AI-Enhanced Design of Hexagonal Shell and Finned Tube Latent Heat Storage System Using Nonuniform Longitudinal Fins and Nanomaterials During Melting

Abstract

Thermal energy storage systems incorporating phase-change materials (PCMs) have difficulties associated with limited thermal conductivity, resulting in ineffective heat storage and retrieval. This study aims to enhance the efficiency of double-tube latent heat storage systems by utilizing a hexagonal shell augmented with irregular fins and nanomaterials. This study's innovation is optimizing the fin configuration and integrating nano-reinforced PCMs to enhance heat transmission during melting and solidification. The study initially examines the system's performance without reinforcement, demonstrating that traditional double-tube systems have superior storage rates. The impact of incorporating fins with an uneven angular distribution is examined, revealing that the 30°−35°−40°−45° design decreases the discharge time by 7.3% and enhances the energy storage rate by 6.0% relative to the normal 40° fins configuration. The outcomes state that the incorporation of 6% Al₂O₃ nanoparticles drops the charging time by 3.5% and enhances the heat storage rate by 22.5% relative to the 4% scenario.

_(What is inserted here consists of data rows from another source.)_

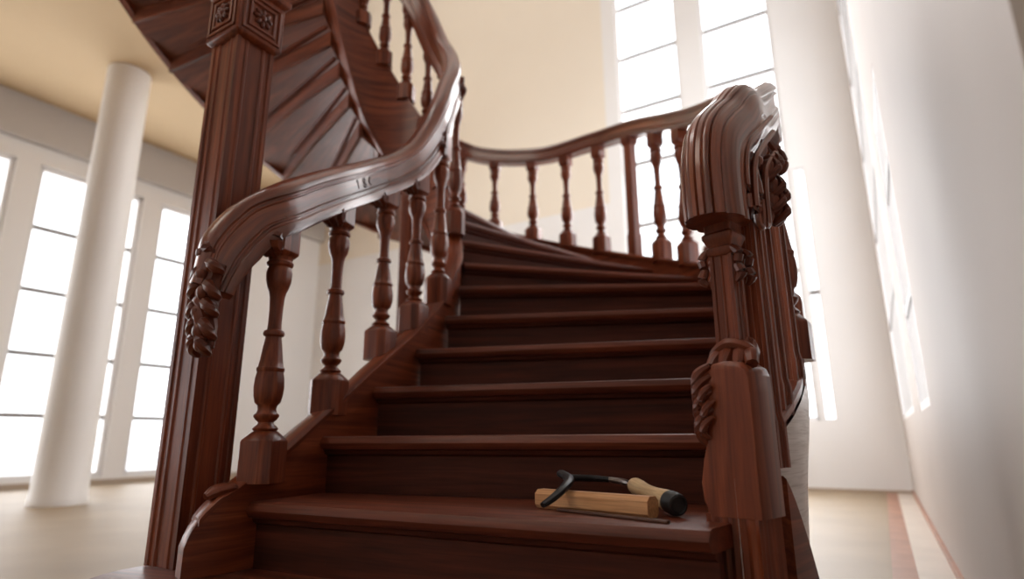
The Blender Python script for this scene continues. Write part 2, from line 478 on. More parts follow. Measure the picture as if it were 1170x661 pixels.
# turned baluster: (radius, height) in fractions of the full height
TURN = [(.040, .150), (.052, .158), (.056, .165), (.048, .173), (.036, .182), (.033, .190), (.046, .200), (.055, .212), (.055, .220), (.044, .228), (.040, .240), (.043, .256), (.056, .268), (.064, .295), (.067, .33), (.064, .365), (.058, .392), (.062, .398), (.062, .408), (.056, .414), (.051, .44), (.044, .49), (.036, .535), (.036, .540), (.046, .546), (.048, .555), (.044, .565), (.032, .572), (.030, .60), (.031, .66), (.034, .71), (.040, .735), (.050, .755), (.058, .785), (.060, .815), (.056, .835), (.050, .845), (.060, .852), (.062, .862), (.054, .872), (.056, .885), (.062, .892)]
def oct_poly(h, c): return [(h, -h+c), (h, h-c), (h-c, h), (-h+c, h), (-h, h-c), (-h, -h+c), (-h+c, -h), (h-c, -h)]
def baluster(parent, p, z0, z1, wd=.66, facing=0.0, leaf=True, plinth_drop=.0, seg=18, slope=0.0):
    """p plan point, z0/z1 from the eye"""
    H = z1 - z0; W = wd
    mb = MB(); base = Vector((p.x, p.y, Z(z0)))
    prof = [(r*W, z*H) for r, z in TURN]
    # leaf fluting on the lower bulb and the vase: modulate radii by angle
    vs, fs, gs = [], [], []
    for (r, z) in TURN:
        fl = 0
        if .262 < z < .50: fl = .045*sin((z-.262)/.238*pi)
        if .735 < z < .84: fl = .05*sin((z-.735)/.105*pi)
        for j in range(seg*2):
            a = 2*pi*j/(seg*2); rr = r*W*(1 + fl*cos(a*8))
            vs.append(base + Vector((rr*cos(a), rr*sin(a), z*H))); gs.append((z*H, rr*cos(a), rr*sin(a)))
    m = seg*2
    for i in range(len(TURN)-1):
        for j in range(m):
            k = (j+1) % m; fs.append((i*m+j, i*m+k, (i+1)*m+k, (i+1)*m+j))
    mb.add(vs, fs, gs)
    bal = mb.build('baluster', WOOD, parent)
    # chamfered plinth with a pointed neck
    h = .088*W; mb = MB()
    poly_tube(mb, base, [oct_poly(h, h*.42), oct_poly(h, h*.42), oct_poly(h*.97, h*.45), oct_poly(h*.62, h*.36), oct_poly(h*.5, h*.29)], [-plinth_drop, .112*H, .122*H, .152*H, .156*H], rot=facing)
    mb.build('plinth', WOOD, bal)
    # square block under the rail
    h = .062*W; mb = MB()
    sq = lambda q: oct_poly(q, q*.12)
    poly_tube(mb, base, [sq(h*.7), sq(h*.98), sq(h), sq(h)], [.886*H, .905*H, .915*H, H + .012 + min(abs(slope), .9)*h], rot=facing)
    mb.build('block', WOOD, bal)
    if leaf:
        mb = MB(); c, s = cos(facing), sin(facing)
        def loc(a, b, z): return base + Vector((a*c - b*s, a*s + b*c, z*H))
        for b_ in (-.55, 0, .55):
            tube(mb, [loc(-h*.9, b_*h, .99), loc(-h*1.35, b_*h*1.2, .965), loc(-h*1.6, b_*h*1.3, .935), loc(-h*1.2, b_*h*1.1, .915), loc(-h*.9, b_*h, .93)], [h*.3, h*.46, h*.54, h*.46, h*.26], seg=7, n=3)
            tube(mb, [loc(-h*.8, b_*h, .93), loc(-h*1.05, b_*h*1.05, .905), loc(-h*.85, b_*h*.8, .885)], [h*.4, h*.42, h*.16], seg=6, n=3)
        mb.build('carved_leaf', CARVE, bal)
    return bal

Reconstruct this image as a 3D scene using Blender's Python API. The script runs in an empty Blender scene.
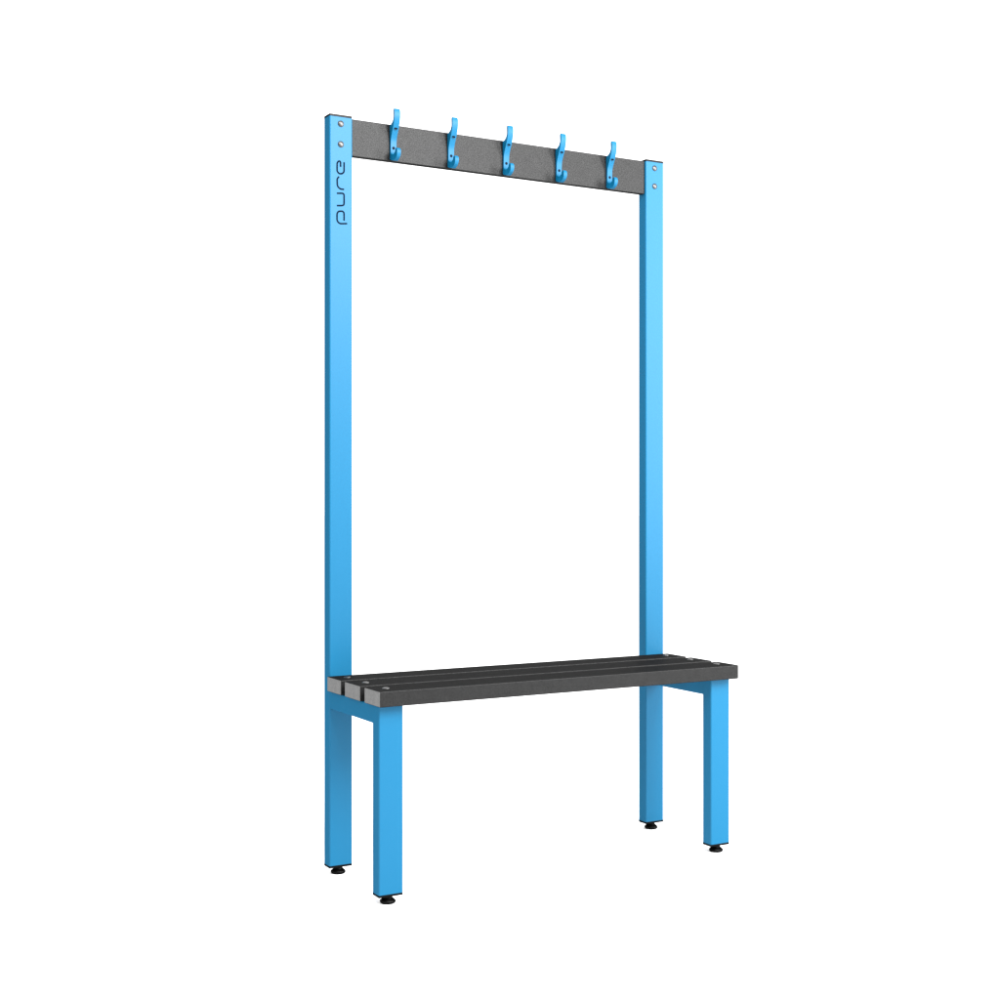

This study is significant as it introduces an innovative hexagonal shell design combined with nonuniform fins and nanomaterials to enhance the thermal performance of latent heat storage systems, addressing the critical challenge of low thermal conductivity in PCMs. The findings provide valuable insights for optimizing energy storage efficiency, which is essential for advancing renewable energy systems and sustainable thermal management solutions.